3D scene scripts
________

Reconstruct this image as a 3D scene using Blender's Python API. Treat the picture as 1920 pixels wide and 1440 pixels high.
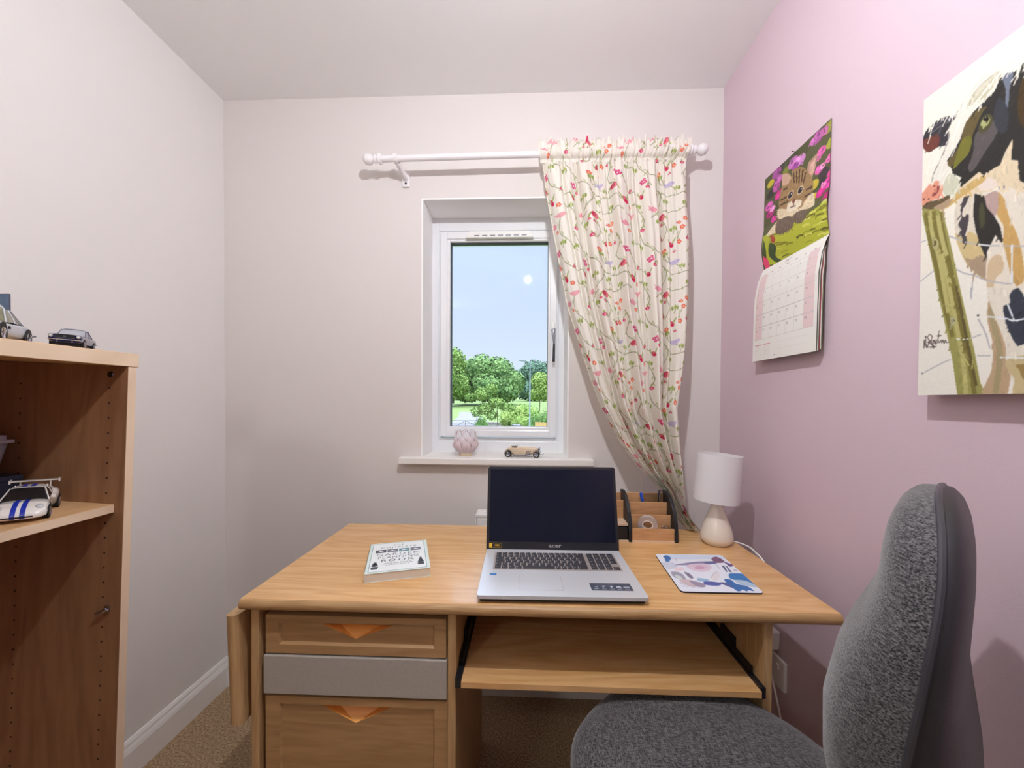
import bpy, bmesh, math, random
import numpy as np
from mathutils import Vector, Matrix

for o in list(bpy.data.objects): bpy.data.objects.remove(o)
S = bpy.context.scene
COL = S.collection
PI = math.pi

# ---------------------------------------------------------------- camera
H = 1.18276
cam_d = bpy.data.cameras.new('camera'); cam = bpy.data.objects.new('camera', cam_d); COL.objects.link(cam)
yaw, pitch, roll = 0.03883, -0.01521, 0.00537
fwd = Vector((-math.sin(yaw)*math.cos(pitch), math.cos(yaw)*math.cos(pitch), math.sin(pitch)))
rgt = Vector((math.cos(yaw), math.sin(yaw), 0)); up = rgt.cross(fwd)
r2 = math.cos(roll)*rgt + math.sin(roll)*up; u2 = -math.sin(roll)*rgt + math.cos(roll)*up
M = Matrix((r2, u2, -fwd)).transposed().to_4x4(); M.translation = Vector((0, 0, H))
cam.matrix_world = M
cam_d.sensor_fit = 'HORIZONTAL'; cam_d.sensor_width = 36.0; cam_d.lens = 36.0*730/1920
cam_d.shift_y = (763.37-720)/1920.0; cam_d.clip_start = 0.02; cam_d.clip_end = 500
S.camera = cam

# ---------------------------------------------------------------- world, lights, exposure
W = bpy.data.worlds.new('sky'); S.world = W; W.use_nodes = True
wn = W.node_tree.nodes; wl = W.node_tree.links; wn.clear()
tc = wn.new('ShaderNodeTexCoord'); sp = wn.new('ShaderNodeSeparateXYZ'); cr = wn.new('ShaderNodeValToRGB')
bg = wn.new('ShaderNodeBackground'); wo = wn.new('ShaderNodeOutputWorld')
wl.new(tc.outputs['Generated'], sp.inputs[0]); wl.new(sp.outputs[2], cr.inputs[0])
e = cr.color_ramp.elements
e[0].position = 0.0; e[0].color = (0.66, 0.79, 0.92, 1)
e[1].position = 1.0; e[1].color = (0.84, 0.90, 1.0, 1)
for p_, c_ in ((0.10, (0.66, 0.75, 0.92, 1)), (0.22, (0.60, 0.71, 0.91, 1)), (0.42, (0.55, 0.68, 0.92, 1))):
    n_ = e.new(p_); n_.color = c_
# overcast sky: several times brighter overhead than near the horizon
mr = wn.new('ShaderNodeMapRange'); mr.inputs[1].default_value = .40; mr.inputs[2].default_value = .70; mr.inputs[3].default_value = 1.02; mr.inputs[4].default_value = 9.0
wl.new(sp.outputs[2], mr.inputs[0]); wl.new(mr.outputs[0], bg.inputs[1])
wl.new(cr.outputs[0], bg.inputs[0])
wl.new(bg.outputs[0], wo.inputs[0])

def area(name, loc, target, size, power, color):
    d = bpy.data.lights.new(name, 'AREA'); d.shape = 'DISK'; d.size = size; d.energy = power; d.color = color
    o = bpy.data.objects.new(name, d); COL.objects.link(o); o.location = loc
    o.rotation_euler = (Vector(target)-Vector(loc)).to_track_quat('-Z', 'Y').to_euler(); return o
# unseen lamp added behind the camera for fill and the lampshade's shadow
area('rear_fill_light', (-1.13, -1.60, 2.22), (0.35, 1.4, 1.0), 0.20, 4.5, (1.0, 0.97, 0.93))
BULB_STRENGTH = 1850.0

vs = S.view_settings; vs.view_transform = 'Standard'; vs.look = 'None'; vs.exposure = 0.27; vs.gamma = 1.0; vs.use_curve_mapping = False
S.display_settings.display_device = 'sRGB'
S.cycles.use_denoising = True
S.cycles.max_bounces = 10; S.cycles.diffuse_bounces = 6; S.cycles.transparent_max_bounces = 12
S.cycles.sample_clamp_indirect = 6.0

# ---------------------------------------------------------------- helpers
def lin(c):
    r = []
    for v in c[:3]:
        v = v/255.0; r.append(v/12.92 if v <= .04045 else ((v+.055)/1.055)**2.4)
    return tuple(r)+(1,)

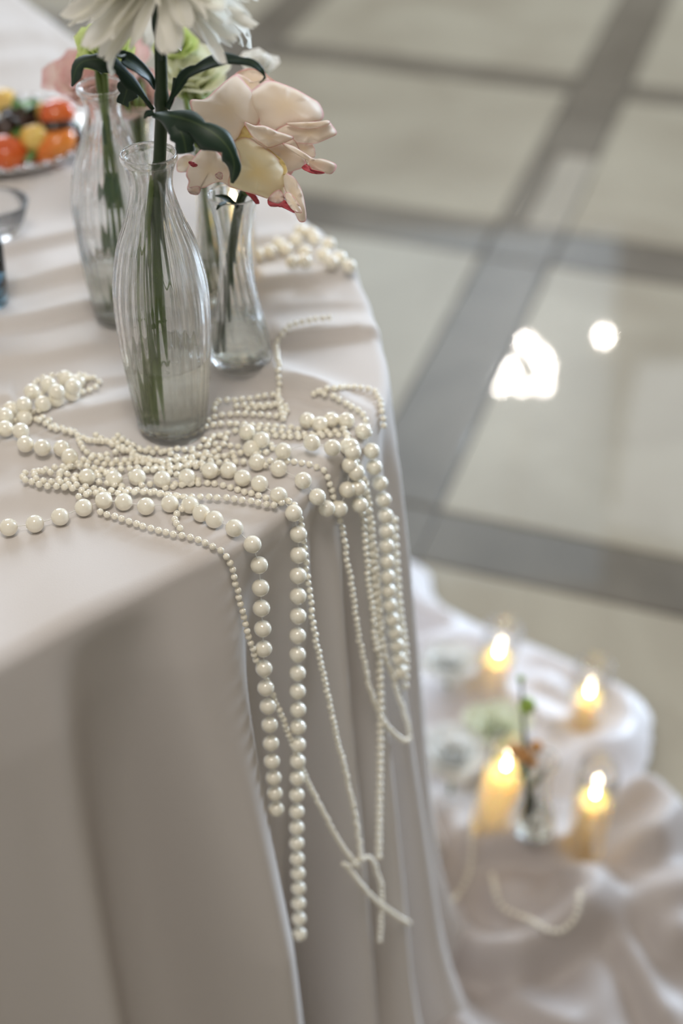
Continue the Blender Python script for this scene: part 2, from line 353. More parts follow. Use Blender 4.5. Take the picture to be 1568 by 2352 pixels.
RW = [(np.array([un(*p)[:2] for p in pl]), a, w1, w2) for pl, a, w1, w2 in RIDGE]
def ridges(X, Y, RWs, p4=False):
    Z = np.zeros_like(X)
    for pl, a, w1, w2 in RWs:
        best = np.full(X.shape, 1e9); sg = np.zeros_like(X); fd = np.ones_like(X)
        L = len(pl)-1
        for i in range(L):
            p, q = pl[i], pl[i+1]; d = q-p; l2 = d@d
            t = ((X-p[0])*d[0]+(Y-p[1])*d[1])/l2; tc = np.clip(t, 0, 1)
            dx = X-(p[0]+tc*d[0]); dy = Y-(p[1]+tc*d[1]); D = np.hypot(dx, dy); mk = D < best
            best = np.where(mk, D, best); sg = np.where(mk, (d[0]*dy-d[1]*dx), sg)
            e = (i+tc)/L; fd = np.where(mk, np.minimum(1, np.minimum(e, 1-e)*5+.15), fd)
        if pl[0][0] > pl[-1][0]: sg = -sg
        ww = np.where(sg > 0, w2, w1); zz = a*fd*np.exp(-(best/ww)**2); Z = np.where(p4, (Z**3+zz**3)**(1/3), Z+1.25*zz)
    return Z
def wob(X, Y, k=1.0):
    return .0010*np.sin(X*31*k+Y*17*k+1)+.0009*np.sin(-X*23*k+Y*41*k+2.2)+.0006*np.sin(X*67*k+Y*29*k)
TZ = .75
def top_z(X, Y): X = np.asarray(X, float); Y = np.asarray(Y, float); return TZ + ridges(X, Y, RW) + wob(X, Y) - .002
def tz(x, y): return float(top_z(np.array([x]), np.array([y]))[0])

FOLDS = [  # valleys of the skirt: s along the edge (0 = where the front edge starts to turn), width, depth, drift per metre
    (-.44, .05, .050, 0), (-.33, .035, .04, .0), (-.205, .030, .035, .0), (-.085, .034, .065, .0), (.034, .030, .062, .01), (.088, .011, .050, -.05), (.124, .011, .034, -.03), (.155, .010, .034, 0), (.190, .012, .04, .03),
    (.228, .012, .04, .05), (.27, .015, .04, .06), (.33, .02, .04, .1), (.42, .025, .04, .1), (.52, .025, .04, .1), (.61, .03, .04, .1)]
def skirt(sl, t, folds=True):
    fr = np.clip((sl+.05)/.12, 0, 1)
    flare = .004 + (.075*(1-fr)+.115*fr)*t + .05*np.clip((t-.55)/.25, 0, 1)**2
    o = flare
    if folds:
        o = o + .030*np.exp(-((sl+.030-.07*t)/.032)**2)*np.clip(t/.35, 0, 1)
        g = 1-np.exp(-np.maximum(t-.004, 0)/.16)
        for s0, wd, dp, dr in FOLDS:
            c = s0 + dr*t
            o = o - g*dp*np.exp(-np.abs((sl-c)/(wd*(1+.35*t)))**(3.2 if dp > .06 else 2.0))
        o = o + g*.004*np.sin(sl*95+t*4)
    return o
def build_cloth(folds):
    KS = np.r_[np.linspace(.02, .30, 14), np.linspace(.32, .985, 135)]; rows = []
    rad = .013 - .003*np.clip((SL+.16)/.14, 0, 1)*np.clip((.95-SL)/.2, 0, 1)
    base = OUT - NRM*rad[:, None]*.8
    for k in KS:
        P = CEN + (base-CEN)*k; rows.append(np.c_[P, top_z(P[:, 0], P[:, 1])])
    P = base; ztop = top_z(P[:, 0], P[:, 1]); rows.append(np.c_[P, ztop])
    for a in np.linspace(15, 90, 6):
        a = math.radians(a); off = rad*math.sin(a)
        rows.append(np.c_[base+NRM*off[:, None], ztop-rad*(1-math.cos(a))])
    edge = base + NRM*rad[:, None]; ze = ztop-rad
    for q in np.linspace(.012, 1, 105):
        t = q*.735; o = skirt(SL, np.full_like(SL, t), folds) - skirt(SL, np.zeros_like(SL), folds)*(1-min(1, q*12))
        rows.append(np.c_[edge+NRM*o[:, None], ze*(1-q)+.003*q])
    n = len(SL); V = np.vstack(rows + [np.array([[CEN[0], CEN[1], tz(*CEN)]])])
    F = grid_faces(len(rows), n, True); c = len(V)-1
    F += [(c, (j+1) % n, j) for j in range(n)]
    return V, F
V, F = build_cloth(True)
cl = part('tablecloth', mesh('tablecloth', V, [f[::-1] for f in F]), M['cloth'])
tag(cl, 'pale taupe satin tablecloth draped to the floor over the table', 'tablecloth')
HV, HF = build_cloth(False)
HULL = BVHTree.FromPolygons([Vector(v) for v in HV], HF)
# the table itself, wholly under the cloth
tb = thing('table', 'table hidden under the pale taupe tablecloth', 'table', (CEN[0], CEN[1], 0))
idx = np.arange(0, len(OUT), 6); TO = OUT[idx]-NRM[idx]*.012-CEN; n = len(TO)
Vt = [(*p, .742) for p in TO]+[(*p, .712) for p in TO]
part('tabletop', mesh('tabletop', Vt, [tuple(range(n)), tuple(reversed(range(n, 2*n)))]+[(j, j+n, (j+1) % n+n, (j+1) % n) for j in range(n)], smooth=False), M['wood'], tb)
for (lx, ly) in ((-.12, .85), (-.5, .5), (-.55, 1.75), (-1.1, 1.5)):
    V, F = revolve([(.022, 0), (.026, .3), (.03, .712)], 12, cap0=True, cap1=True)
    part('leg', mesh('leg', V, F), M['wood'], tb, (lx-CEN[0], ly-CEN[1], 0))

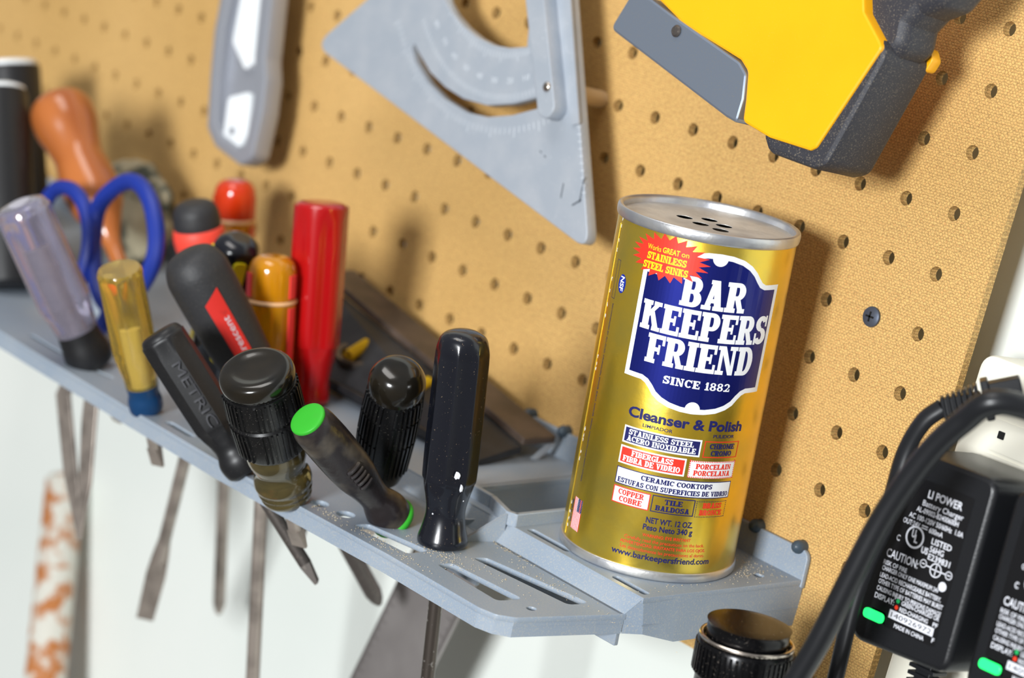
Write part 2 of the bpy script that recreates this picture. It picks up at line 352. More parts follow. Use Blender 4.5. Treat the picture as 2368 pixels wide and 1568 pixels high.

________

Task goal
Give back, word for word, each line from the one containing "Continue the Blender" down to the one containing "def tz(x, y): return", including those two lines.

Solved exercise
Continue the Blender Python script for this scene: part 2, from line 353. More parts follow. Use Blender 4.5. Take the picture to be 1568 by 2352 pixels.
RW = [(np.array([un(*p)[:2] for p in pl]), a, w1, w2) for pl, a, w1, w2 in RIDGE]
def ridges(X, Y, RWs, p4=False):
    Z = np.zeros_like(X)
    for pl, a, w1, w2 in RWs:
        best = np.full(X.shape, 1e9); sg = np.zeros_like(X); fd = np.ones_like(X)
        L = len(pl)-1
        for i in range(L):
            p, q = pl[i], pl[i+1]; d = q-p; l2 = d@d
            t = ((X-p[0])*d[0]+(Y-p[1])*d[1])/l2; tc = np.clip(t, 0, 1)
            dx = X-(p[0]+tc*d[0]); dy = Y-(p[1]+tc*d[1]); D = np.hypot(dx, dy); mk = D < best
            best = np.where(mk, D, best); sg = np.where(mk, (d[0]*dy-d[1]*dx), sg)
            e = (i+tc)/L; fd = np.where(mk, np.minimum(1, np.minimum(e, 1-e)*5+.15), fd)
        if pl[0][0] > pl[-1][0]: sg = -sg
        ww = np.where(sg > 0, w2, w1); zz = a*fd*np.exp(-(best/ww)**2); Z = np.where(p4, (Z**3+zz**3)**(1/3), Z+1.25*zz)
    return Z
def wob(X, Y, k=1.0):
    return .0010*np.sin(X*31*k+Y*17*k+1)+.0009*np.sin(-X*23*k+Y*41*k+2.2)+.0006*np.sin(X*67*k+Y*29*k)
TZ = .75
def top_z(X, Y): X = np.asarray(X, float); Y = np.asarray(Y, float); return TZ + ridges(X, Y, RW) + wob(X, Y) - .002
def tz(x, y): return float(top_z(np.array([x]), np.array([y]))[0])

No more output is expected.